The angel told me, “These are the four spirits of heaven going out after presenting themselves to the Lord of the whole earth. The one with the black horses is going to the land of the north, the white horses are going after them, but the dappled horses are going to the land of the south.” As the strong horses went out, they wanted to go patrol the earth, and the Lord said, “Go, patrol the earth.” So they patrolled the earth. Then he summoned me saying, “See, those going to the land of the north have pacified my Spirit in the northern land.” -- Zechariah 6:1-8 (CSB)

Like the first vision, this patrol goes throughout the earth. But the way they return gives us the final key contrast with the first vision. 

Here's the third key difference between the first and last visions. In the first vision, God showed His wrath with the captors of Israel, chiefly Babylon, but did not yet act upon it. But in this last vision, the last verse says that God’s Spirit is “pacified” by the two chariots which patrolled the “northern land”. That means they have poured out His wrath on Babylon.

The phrase “northern land” is used in Zechariah and other prophets as a synonym for Babylon (Isaiah 14:31; Zechariah 2:6; Jeremiah 3:18, 6:22 16:15; Ezekial 37:14-16). Babylon is synonymous with Shinar, the city where sin was worshipped in Zechariah’s seventh vision. God let sin grow out of control there until His judgment came upon it both for what it had done to Israel and the pervasive wickedness inherent among its people.

Babylon commonly symbolizes the capital of the unbelieving world. Read Revelation 18, which describes its corrosive effect on the world as “a dwelling place of demons and a prison of every unclean spirit, and a prison of every unclean bird and a prison of every unclean and hateful beast.” (Revelation 18:2) In the same way that Jerusalem is the place of God's redemption, Babylon is the place of God's judgment. 

When Jesus returns, those who live in sin under the deception of Satan will be judged along with Babylon.
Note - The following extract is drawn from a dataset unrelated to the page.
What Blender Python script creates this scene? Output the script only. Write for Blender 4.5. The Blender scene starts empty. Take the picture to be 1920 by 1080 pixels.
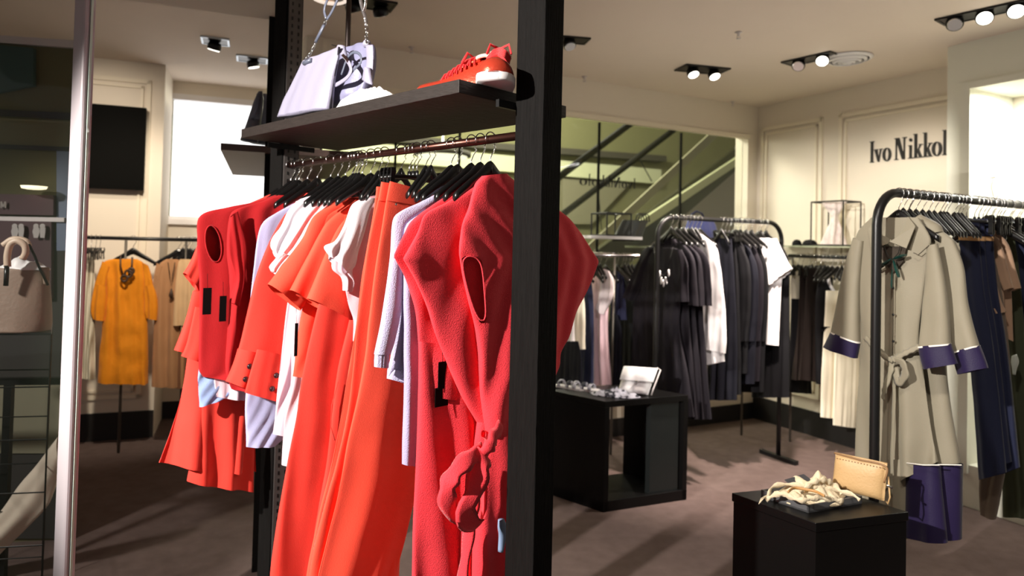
import bpy, bmesh, math, random
from mathutils import Vector, Matrix, noise
random.seed(7)
scene = bpy.context.scene
COL = scene.collection
R_ = math.radians
# ---------------------------------------------------------------- camera (24 mm lens, hand held, slightly rolled)
FPX, CX, CY = 1280.0, 960.0, 430.0
CAM = Vector((0, 0, 1.5))
ROT = (Matrix.Rotation(R_(90 + 1.3), 3, 'X') @ Matrix.Rotation(R_(1.35), 3, 'Z'))
cd = bpy.data.cameras.new('camera'); cam = bpy.data.objects.new('camera', cd); COL.objects.link(cam)
cam.matrix_world = Matrix.Translation(CAM) @ ROT.to_4x4()
cd.sensor_width = 36; cd.lens = FPX * 36 / 1920
cd.shift_y = -(540 - CY) / 1920
cd.dof.use_dof = True; cd.dof.focus_distance = 1.85; cd.dof.aperture_fstop = 2.8
cd.clip_start = 0.05
scene.camera = cam
# ---------------------------------------------------------------- view, world, lights
scene.view_settings.view_transform = 'Standard'
scene.view_settings.look = 'None'
scene.view_settings.gamma = 1
scene.view_settings.use_curve_mapping = False
scene.view_settings.exposure = 0.0
w = bpy.data.worlds.new('world'); scene.world = w; w.use_nodes = True
w.node_tree.nodes['Background'].inputs[0].default_value = (0.75, 0.72, 0.68, 1)
w.node_tree.nodes['Background'].inputs[1].default_value = 0.45

def lamp(name, kind, loc, target, energy, col=(1, .93, .84), size=.05, angle=60, blend=.5, sx=None, sy=None):
    l = bpy.data.lights.new(name, kind); l.energy = energy; l.color = col
    if kind == 'SPOT':
        l.spot_size = R_(angle); l.spot_blend = blend; l.shadow_soft_size = size
    elif kind == 'AREA':
        l.shape = 'RECTANGLE'; l.size = sx; l.size_y = sy
    else:
        l.shadow_soft_size = size
    o = bpy.data.objects.new(name, l); COL.objects.link(o); o.location = loc
    if target is not None:
        o.rotation_euler = (Vector(target) - Vector(loc)).to_track_quat('-Z', 'Y').to_euler()
    return o
CEIL = 2.8
lamp('key_spot', 'SPOT', (-2.32, -0.18, 2.6), (-0.3, 2.05, 1.2), 1250, (1, .95, .88), .035, 50, .3)
lamp('floor_spot', 'SPOT', (1.5, 3.9, 2.7), (1.38, 5.0, 0), 640, (1, .86, .76), .06, 62, .8)
lamp('table_spot', 'SPOT', (1.2, 1.2, 2.7), (1.3, 2.45, .6), 50, (1, .92, .8), .05, 45, .6)
lamp('coat_spot', 'SPOT', (0.7, 1.3, 2.7), (1.75, 2.7, 1.2), 75, (1, .92, .82), .05, 50, .5)
lamp('middle_rack_spot', 'SPOT', (.9, 2.4, 2.7), (1.3, 4.1, 1.2), 85, (1, .92, .88), .05, 50, .5)
lamp('sign_wall_spot', 'SPOT', (1.75, 4.3, 2.7), (2.85, 4.8, 1.6), 50, (1, .88, .72), .06, 70, .9)
lamp('far_corner_spot', 'SPOT', (1.3, 4.9, 2.7), (2.3, 5.6, 1.3), 28, (1, .88, .72), .06, 80, .9)
lamp('mustard_spot', 'SPOT', (-1.9, 3.4, 2.7), (-2.9, 5.1, 1.2), 200, (1, .86, .68), .06, 60, .7)
lamp('ceiling_fill', 'AREA', (1.6, 3.4, 2.0), (1.6, 3.4, 3), 7, (1, .92, .82), sx=2.6, sy=3.0)  # unseen upward panel added to brighten the ceiling, no fixture there
lamp('ceiling_fill_left', 'AREA', (-1.9, 3.7, 2.05), (-1.9, 3.7, 3), .8, (1, .9, .82), sx=1.6, sy=1.6)  # smaller added uplight for the ceiling at left, also without a fixture
lamp('tote_fill_spot', 'SPOT', (-3.0, 1.0, 2.6), (-2.15, 2.75, 1.15), 330, (1, .96, .88), .1, 50, .6)  # fill light added for the tote and the area behind the left glass
lamp('left_wall_spot', 'SPOT', (-2.6, 4.0, 2.7), (-3.2, 5.4, 1.6), 40, (1, .86, .7), .06, 90, .9)

# ---------------------------------------------------------------- pixel <-> world helpers
def ray(x, y):
    return ROT @ Vector(((x - CX) / FPX, -(y - CY) / FPX, -1))
def on_z(x, y, z):
    d = ray(x, y); return CAM + d * ((z - CAM.z) / d.z)
def on_plane(x, y, P, n):
    d = ray(x, y); n = Vector(n); return CAM + d * ((Vector(P) - CAM).dot(n) / d.dot(n))
def at_y(x, y, Y):
    d = ray(x, y); return CAM + d * (Y / d.y)
def proj(p):
    q = ROT.transposed() @ (Vector(p) - CAM)
    return (CX + FPX * q.x / -q.z, CY - FPX * q.y / -q.z)
def on_line_x(A, B, px):
    lo, hi = -3.0, 4.0
    s = 1 if proj(A + (B - A) * .9)[0] > proj(A)[0] else -1
    # stay in front of the camera
    while (A + (B - A) * lo).y < .3: lo += .05
    while (A + (B - A) * hi).y < .3: hi -= .05
    for _ in range(50):
        m = (lo + hi) / 2
        if (proj(A + (B - A) * m)[0] - px) * s < 0: lo = m
        else: hi = m
    return A + (B - A) * lo

# ---------------------------------------------------------------- materials
def srgb(c):
    return tuple((v / 255 / 12.92 if v / 255 <= .04045 else ((v / 255 + .055) / 1.055) ** 2.4) for v in c)
_M = {}
def mat(name, c, rough=.6, metal=0, bump=0, bscale=200, var=0, vscale=6, spec=.5, emit=None, es=1, alpha=1, trans=0, sheen=0, stretch=None, coat=0):
    if name in _M: return _M[name]
    m = bpy.data.materials.new(name); m.use_nodes = True; nt = m.node_tree
    b = nt.nodes['Principled BSDF']; col = srgb(c)
    b.inputs['Base Color'].default_value = (*col, 1); b.inputs['Roughness'].default_value = rough
    b.inputs['Metallic'].default_value = metal; b.inputs['Specular IOR Level'].default_value = spec
    b.inputs['Alpha'].default_value = alpha; b.inputs['Transmission Weight'].default_value = trans
    if sheen: b.inputs['Sheen Weight'].default_value = sheen; b.inputs['Sheen Roughness'].default_value = .4
    if coat: b.inputs['Coat Weight'].default_value = coat
    if emit: b.inputs['Emission Color'].default_value = (*srgb(emit), 1); b.inputs['Emission Strength'].default_value = es
    tc = None
    if bump or var:
        tc = nt.nodes.new('ShaderNodeTexCoord'); mp = nt.nodes.new('ShaderNodeMapping')
        nt.links.new(tc.outputs['Object'], mp.inputs['Vector'])
        if stretch: mp.inputs['Scale'].default_value = stretch
    if var:
        n = nt.nodes.new('ShaderNodeTexNoise'); n.inputs['Scale'].default_value = vscale; n.inputs['Detail'].default_value = 4
        nt.links.new(mp.outputs[0], n.inputs['Vector'])
        mx = nt.nodes.new('ShaderNodeMix'); mx.data_type = 'RGBA'
        mx.inputs[6].default_value = (*[v * (1 - var) for v in col], 1); mx.inputs[7].default_value = (*[min(1, v * (1 + var)) for v in col], 1)
        nt.links.new(n.outputs[0], mx.inputs[0]); nt.links.new(mx.outputs[2], b.inputs['Base Color'])
    if bump:
        n2 = nt.nodes.new('ShaderNodeTexNoise'); n2.inputs['Scale'].default_value = bscale; n2.inputs['Detail'].default_value = 3
        nt.links.new(mp.outputs[0], n2.inputs['Vector'])
        bp = nt.nodes.new('ShaderNodeBump'); bp.inputs['Strength'].default_value = bump; bp.inputs['Distance'].default_value = .004
        nt.links.new(n2.outputs[0], bp.inputs['Height']); nt.links.new(bp.outputs[0], b.inputs['Normal'])
    _M[name] = m
    return m
def fab(name, c, rough=.75, **k):
    k.setdefault('bump', .25); k.setdefault('bscale', 420); k.setdefault('var', .05); k.setdefault('spec', .2); k.setdefault('sheen', .15)
    return mat(name, c, rough, **k)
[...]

But those who follow God will be gathered and protected in Jerusalem, just as the third vision prophesied (2:10-13).

The main message of these chapters is summarized in Zechariah 1:4 “‘Thus says Yahweh of hosts, ‘Return now from your evil ways and from your evil deeds.’” Jews and Gentiles are alike in that they are sinners. But God in His grace reveals His coming judgment so that we can return to Him today, trust our lives to Christ, and “wait for his Son from heaven, whom he raised from the dead, Jesus who delivers us from the wrath to come,” (1 Thessalonians 1:10).